While her first two Debbie Gibson-esque albums, 1990s Alanis and 1992s Now Is The Time have, much like Tori Amos’ embarrassing debut Y Kant Tori Read, both now been deleted from print, Alanis continues to evolve as a performer.

“Songwriting feels like home to me now. It now feels familiar, whereas at one point, the stream of consciousness element of it and the channeling element of it were overwhelming. Now it really feels wonderfully familiar.”

“Just the passion. Whether it’s a passionate anger or it’s a passionate curiosity or any other major emotion or feeling. Just being alive is inspiring in itself, so I’m pretty much always wanting to write.”

Considering the media sledging she took after the release of her single Ironic for misusing the word, Morissette continues to follow her own lyrical path.
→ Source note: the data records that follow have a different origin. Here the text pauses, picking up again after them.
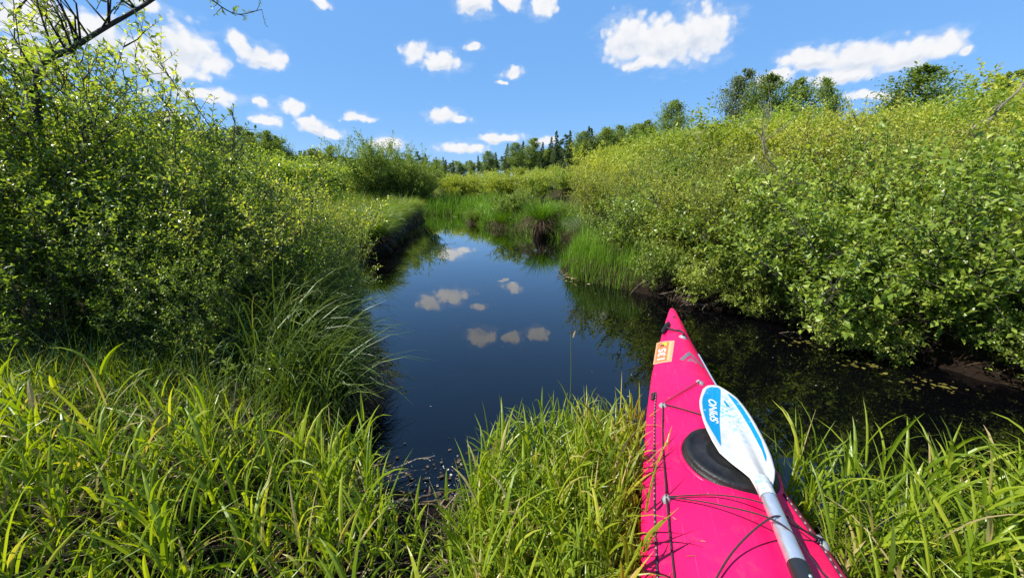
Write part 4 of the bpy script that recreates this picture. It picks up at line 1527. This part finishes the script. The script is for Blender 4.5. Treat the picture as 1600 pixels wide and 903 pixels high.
bush(lowB, 5.0, 2.5, .62, 'low leafy bush hiding the mud at the far right waterline', 'riverside_bush', 'bushes on the right waterline')
bush(lowA, 1.6, 12.9, .55, 'low ferny bush at the foot of the dark column tussock', 'riverside_bush', 'bushes on the right waterline')
bush(lowA, .2, 14.9, .8, 'rounded bright bush on the right bank near the far bend', 'riverside_bush', 'bushes on the right waterline')
HT = {id(p_): top_of(p_) for p_ in (willA, willB, willC, farA, farB)}
# upright willow of the point with visible slanting stems
bush(willB, 2.9, 7.6, .80, 'tall loose willow with slanting stems standing behind the right point', 'willow_bush', WG)
bush(willC, 2.0, 9.3, .75, 'small willow between the loose tall willow and the sedge', 'willow_bush', WG)
# the mass of the thicket
rg = random.Random(8)
pts_t = []
tries = 0
while len(pts_t) < 92 and tries < 20000:
    tries += 1
    r0 = rg.uniform(5, 36) ** 1.0
    aa = R(rg.uniform(2, 66))
    x, y = math.sin(aa) * r0, math.cos(aa) * r0
    dsd = float(river_sd(np.array([x]), np.array([y]))[0])
    if dsd < 1.7 or y < 2.5:
        continue
    if math.degrees(aa) < 12 and r0 < 22:
        continue
    gap = 1.42 + .056 * r0
    if any((x - p[0]) ** 2 + (y - p[1]) ** 2 < gap * gap for p in pts_t):
        continue
    pts_t.append((x, y))
for x, y in pts_t:
    r0 = math.hypot(x, y)
    dsd = float(river_sd(np.array([x]), np.array([y]))[0])
    far = r0 > 15
    pr_ = rg.choice([farA, farB]) if far else rg.choice([willA, willA, willB, willC])
    deg = math.degrees(math.atan2(x, y))
    want = 1.5 + 1.5 * min(1, dsd / 9) + rg.uniform(-.15, .25)
    lim = 1.5 + r0 * math.tan(R(float(np.interp(deg, [-4, 5, 10, 17, 22, 28, 38, 50, 66], [2.0, 3.6, 4.4, 6.2, 7.8, 8.6, 8.7, 9.2, 9])))) - gz(x, y)
    want = max(1.1, (min(want * 1.06, lim) if r0 < 15 else min(lim, 3.9)) + rg.uniform(-.8, .14))
    sc = want / HT[id(pr_)]
    tone_ = 'fresh green' if pr_ in (willB, farB) else 'yellow-green'
    where = 'just behind the waterline bushes' if dsd < 4 else 'halfway up the right bank thicket' if r0 < 17 else 'at the back of the right bank thicket under the skyline'
    bush(pr_, x, y, sc, tone_ + ' willow ' + where, 'willow_bush', WG, flat=(1.12, 1.12, 1))

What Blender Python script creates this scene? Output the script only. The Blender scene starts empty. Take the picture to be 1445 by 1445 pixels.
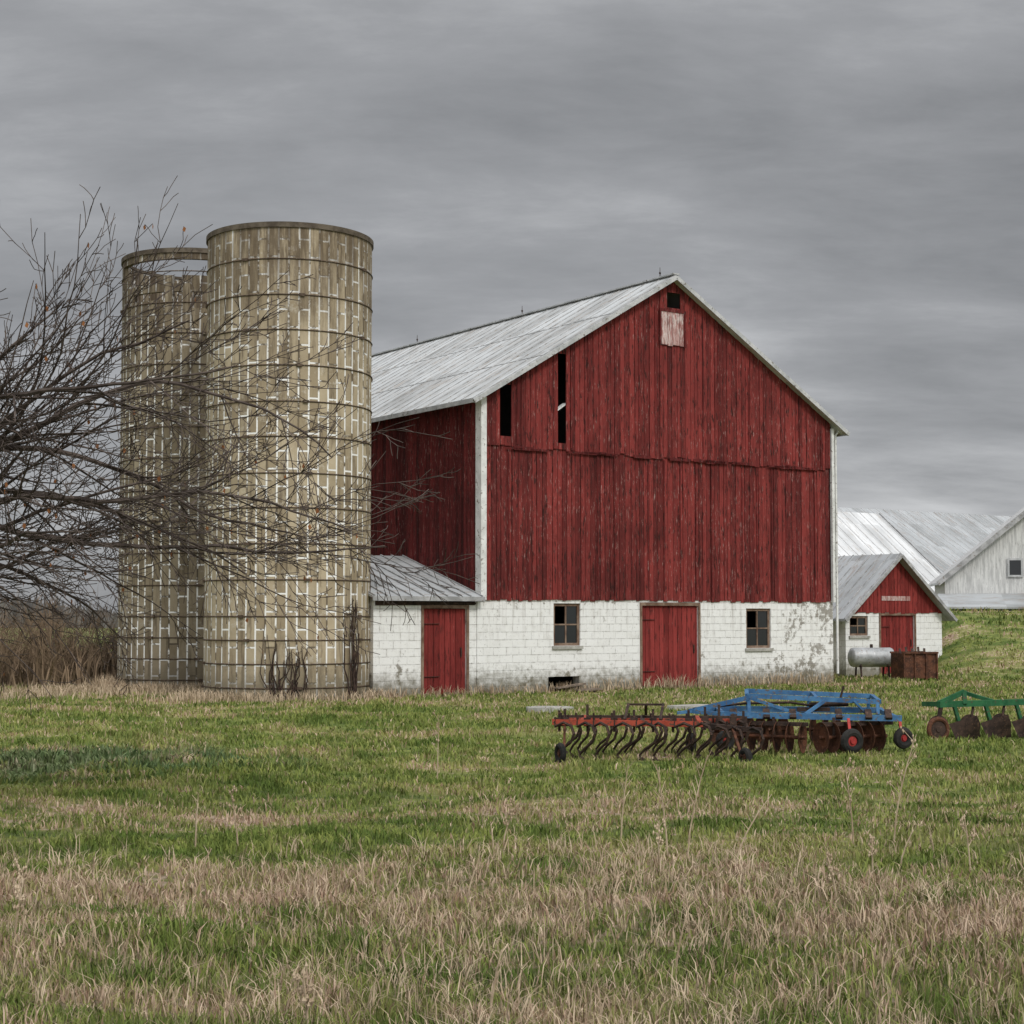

“I’m not really mindful of anything while I’m writing, but I think when it comes time to decide which songs, I’m mindful of the fact that I’m communicating. Certainly when I’m producing, the goal is to communicate. So if there’s a lyric that needs to be literally brought up in the mix or whatever it is, I’ll do that because I’m aware of the fact that it’s a conversation of sorts. But while I’m writing, I’m not thinking about anything other than what needs to come out.”

Are you comfortable with the ‘role model’ tag?

“Yeah, it’s amazing. I also know that they are there for themselves too. I feel like I’m in the audience as much as they may feel like they are. I feel like I’m watching them just as much.”

“I feel that if I take care of myself and I have compassion for myself, then I am happy to know that there may be a thirteen year old young woman, or a ninety five year old man or whatever, look to that as something to remind them or validate their own self care.”

With the release of Under Rug Swept come rumours of a possible third Australian visit later in the year.

“I’m coming back to Australia I think in the spring,” she teases. “And then to Asia at some point as well, although I’m not exactly sure when, but between now and the end of summer 2002 I’ll be travelling around the world.”

“An Australian man lived with us in Canada for three or four years in our house, so I came to quickly realise that Australians and Canadians have some sort of simpatico thing going. It’s good.”